─── MATERIAL PROVIDED ───

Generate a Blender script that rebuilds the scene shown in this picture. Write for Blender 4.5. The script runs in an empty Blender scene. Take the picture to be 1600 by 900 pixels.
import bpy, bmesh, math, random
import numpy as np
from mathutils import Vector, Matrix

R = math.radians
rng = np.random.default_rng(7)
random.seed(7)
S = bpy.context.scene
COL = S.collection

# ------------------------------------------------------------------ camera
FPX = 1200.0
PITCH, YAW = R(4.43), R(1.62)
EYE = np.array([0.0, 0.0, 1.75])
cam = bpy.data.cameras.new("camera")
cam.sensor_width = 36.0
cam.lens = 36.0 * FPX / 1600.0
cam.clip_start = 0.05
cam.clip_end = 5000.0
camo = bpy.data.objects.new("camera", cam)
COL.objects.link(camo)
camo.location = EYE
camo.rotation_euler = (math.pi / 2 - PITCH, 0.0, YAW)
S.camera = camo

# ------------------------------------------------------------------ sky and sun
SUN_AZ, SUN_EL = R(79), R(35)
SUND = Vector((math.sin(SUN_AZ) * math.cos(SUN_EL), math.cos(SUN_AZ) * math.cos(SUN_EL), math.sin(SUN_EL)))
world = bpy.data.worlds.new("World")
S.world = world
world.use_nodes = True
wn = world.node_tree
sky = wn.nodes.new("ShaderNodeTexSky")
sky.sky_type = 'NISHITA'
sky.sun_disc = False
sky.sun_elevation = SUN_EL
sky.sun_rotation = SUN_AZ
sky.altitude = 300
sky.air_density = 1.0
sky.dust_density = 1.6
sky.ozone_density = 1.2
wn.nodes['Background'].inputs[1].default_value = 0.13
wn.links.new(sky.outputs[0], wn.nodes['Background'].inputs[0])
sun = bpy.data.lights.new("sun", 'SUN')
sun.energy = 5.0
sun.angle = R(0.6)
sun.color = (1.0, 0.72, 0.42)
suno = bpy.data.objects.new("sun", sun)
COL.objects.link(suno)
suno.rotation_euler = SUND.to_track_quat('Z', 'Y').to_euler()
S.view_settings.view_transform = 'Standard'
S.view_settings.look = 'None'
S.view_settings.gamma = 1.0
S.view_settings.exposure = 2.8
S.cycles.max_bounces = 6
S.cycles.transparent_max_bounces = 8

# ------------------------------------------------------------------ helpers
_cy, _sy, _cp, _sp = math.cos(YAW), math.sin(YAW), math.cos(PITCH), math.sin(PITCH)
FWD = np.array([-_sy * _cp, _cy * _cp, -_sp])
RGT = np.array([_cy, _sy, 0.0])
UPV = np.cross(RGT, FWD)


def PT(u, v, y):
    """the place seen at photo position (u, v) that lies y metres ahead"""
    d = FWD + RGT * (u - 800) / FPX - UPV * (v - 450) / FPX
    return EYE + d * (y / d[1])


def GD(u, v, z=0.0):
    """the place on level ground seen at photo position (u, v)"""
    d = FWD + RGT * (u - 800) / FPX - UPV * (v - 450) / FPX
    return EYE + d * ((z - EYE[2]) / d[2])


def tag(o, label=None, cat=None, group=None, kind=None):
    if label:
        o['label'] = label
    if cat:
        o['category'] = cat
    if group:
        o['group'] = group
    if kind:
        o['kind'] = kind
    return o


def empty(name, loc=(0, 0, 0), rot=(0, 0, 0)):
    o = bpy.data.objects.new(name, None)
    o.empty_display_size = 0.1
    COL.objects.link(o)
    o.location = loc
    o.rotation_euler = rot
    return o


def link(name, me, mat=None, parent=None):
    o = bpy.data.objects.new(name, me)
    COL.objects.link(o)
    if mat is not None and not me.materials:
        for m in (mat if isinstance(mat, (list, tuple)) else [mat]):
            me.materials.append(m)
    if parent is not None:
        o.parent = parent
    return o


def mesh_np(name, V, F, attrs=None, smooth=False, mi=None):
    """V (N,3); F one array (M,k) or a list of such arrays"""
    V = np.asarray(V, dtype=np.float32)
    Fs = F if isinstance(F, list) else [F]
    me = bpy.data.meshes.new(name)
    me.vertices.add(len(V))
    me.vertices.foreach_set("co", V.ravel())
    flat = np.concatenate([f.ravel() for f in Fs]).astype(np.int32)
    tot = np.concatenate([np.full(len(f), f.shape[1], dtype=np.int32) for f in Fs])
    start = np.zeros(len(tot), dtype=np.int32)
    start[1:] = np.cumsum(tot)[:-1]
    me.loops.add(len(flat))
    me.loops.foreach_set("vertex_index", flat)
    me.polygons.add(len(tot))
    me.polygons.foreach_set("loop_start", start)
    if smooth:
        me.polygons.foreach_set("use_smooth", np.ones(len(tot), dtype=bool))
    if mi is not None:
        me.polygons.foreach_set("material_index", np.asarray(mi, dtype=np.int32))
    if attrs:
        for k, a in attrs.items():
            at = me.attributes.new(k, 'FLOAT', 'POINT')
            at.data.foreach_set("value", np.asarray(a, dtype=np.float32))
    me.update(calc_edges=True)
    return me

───
─── MATERIAL PROVIDED ───

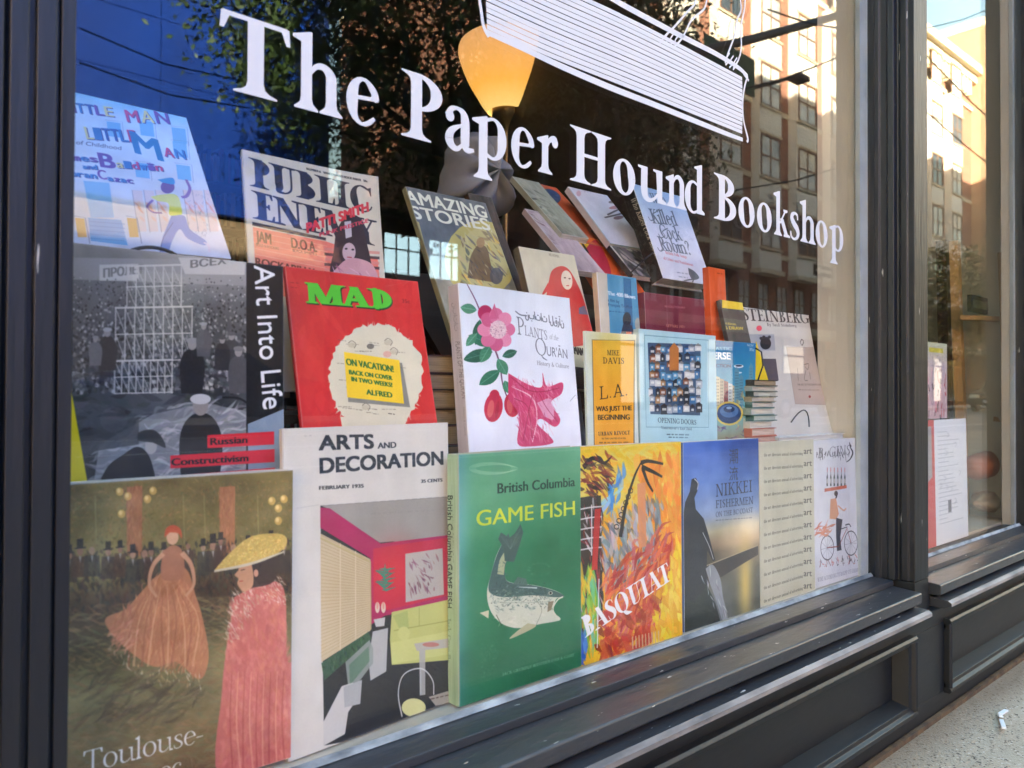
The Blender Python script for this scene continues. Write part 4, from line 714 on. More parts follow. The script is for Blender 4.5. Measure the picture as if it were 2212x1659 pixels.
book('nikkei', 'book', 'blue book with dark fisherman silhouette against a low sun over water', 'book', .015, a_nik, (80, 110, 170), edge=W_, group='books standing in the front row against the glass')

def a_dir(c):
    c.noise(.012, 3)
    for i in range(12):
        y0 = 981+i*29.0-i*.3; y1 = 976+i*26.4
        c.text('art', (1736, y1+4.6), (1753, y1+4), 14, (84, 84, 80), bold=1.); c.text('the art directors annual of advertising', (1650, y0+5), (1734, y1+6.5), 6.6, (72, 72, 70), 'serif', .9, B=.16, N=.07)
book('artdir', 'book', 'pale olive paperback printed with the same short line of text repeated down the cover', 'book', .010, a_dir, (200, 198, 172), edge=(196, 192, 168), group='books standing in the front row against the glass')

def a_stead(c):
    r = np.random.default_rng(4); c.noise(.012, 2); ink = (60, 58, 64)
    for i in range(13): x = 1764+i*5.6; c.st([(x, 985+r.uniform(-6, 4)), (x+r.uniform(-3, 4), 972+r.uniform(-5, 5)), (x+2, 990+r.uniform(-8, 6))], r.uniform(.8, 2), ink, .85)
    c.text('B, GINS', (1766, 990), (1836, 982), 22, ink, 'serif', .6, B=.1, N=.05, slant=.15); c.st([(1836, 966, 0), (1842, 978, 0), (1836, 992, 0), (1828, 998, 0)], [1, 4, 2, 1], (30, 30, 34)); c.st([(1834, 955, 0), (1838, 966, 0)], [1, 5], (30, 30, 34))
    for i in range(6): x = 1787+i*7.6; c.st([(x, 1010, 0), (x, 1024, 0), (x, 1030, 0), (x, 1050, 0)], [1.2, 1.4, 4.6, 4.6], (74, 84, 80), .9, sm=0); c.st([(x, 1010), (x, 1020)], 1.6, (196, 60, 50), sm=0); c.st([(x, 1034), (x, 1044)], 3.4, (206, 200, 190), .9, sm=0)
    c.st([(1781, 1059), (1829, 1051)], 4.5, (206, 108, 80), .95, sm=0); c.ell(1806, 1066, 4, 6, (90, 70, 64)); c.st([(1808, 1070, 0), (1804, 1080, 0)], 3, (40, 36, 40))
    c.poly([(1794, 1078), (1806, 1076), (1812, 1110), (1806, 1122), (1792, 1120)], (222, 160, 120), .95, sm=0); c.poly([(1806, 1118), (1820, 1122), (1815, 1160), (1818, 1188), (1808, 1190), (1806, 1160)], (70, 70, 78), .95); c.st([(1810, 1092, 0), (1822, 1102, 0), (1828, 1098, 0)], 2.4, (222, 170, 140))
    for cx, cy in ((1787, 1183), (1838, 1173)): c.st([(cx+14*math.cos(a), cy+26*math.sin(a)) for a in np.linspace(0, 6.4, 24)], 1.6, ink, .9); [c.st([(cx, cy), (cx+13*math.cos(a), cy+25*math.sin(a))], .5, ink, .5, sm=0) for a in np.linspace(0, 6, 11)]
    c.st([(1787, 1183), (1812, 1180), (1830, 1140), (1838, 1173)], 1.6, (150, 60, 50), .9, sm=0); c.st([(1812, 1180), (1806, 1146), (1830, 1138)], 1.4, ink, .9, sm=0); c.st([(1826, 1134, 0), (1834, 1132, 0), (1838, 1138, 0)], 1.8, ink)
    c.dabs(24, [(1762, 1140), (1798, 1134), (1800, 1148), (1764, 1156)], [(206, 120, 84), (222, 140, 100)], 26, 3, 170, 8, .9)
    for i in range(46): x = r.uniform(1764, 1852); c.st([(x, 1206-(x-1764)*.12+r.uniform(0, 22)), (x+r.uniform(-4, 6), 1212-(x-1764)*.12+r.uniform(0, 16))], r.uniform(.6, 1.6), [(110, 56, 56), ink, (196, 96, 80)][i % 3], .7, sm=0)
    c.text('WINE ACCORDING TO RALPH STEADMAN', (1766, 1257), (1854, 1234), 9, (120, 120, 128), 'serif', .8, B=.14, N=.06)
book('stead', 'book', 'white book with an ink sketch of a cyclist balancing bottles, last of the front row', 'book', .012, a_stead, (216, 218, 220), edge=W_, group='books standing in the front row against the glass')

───

**TASK TO CARRY OUT:** From the entries above, give again exactly the lines running from the line with "The Blender Python" to the line with "book('nikkei', 'book', 'blue"; include both of those lines.

**SOLUTION TO THE PROBLEM:**
The Blender Python script for this scene continues. Write part 4, from line 714 on. More parts follow. The script is for Blender 4.5. Measure the picture as if it were 2212x1659 pixels.
book('nikkei', 'book', 'blue book with dark fisherman silhouette against a low sun over water', 'book', .015, a_nik, (80, 110, 170), edge=W_, group='books standing in the front row against the glass')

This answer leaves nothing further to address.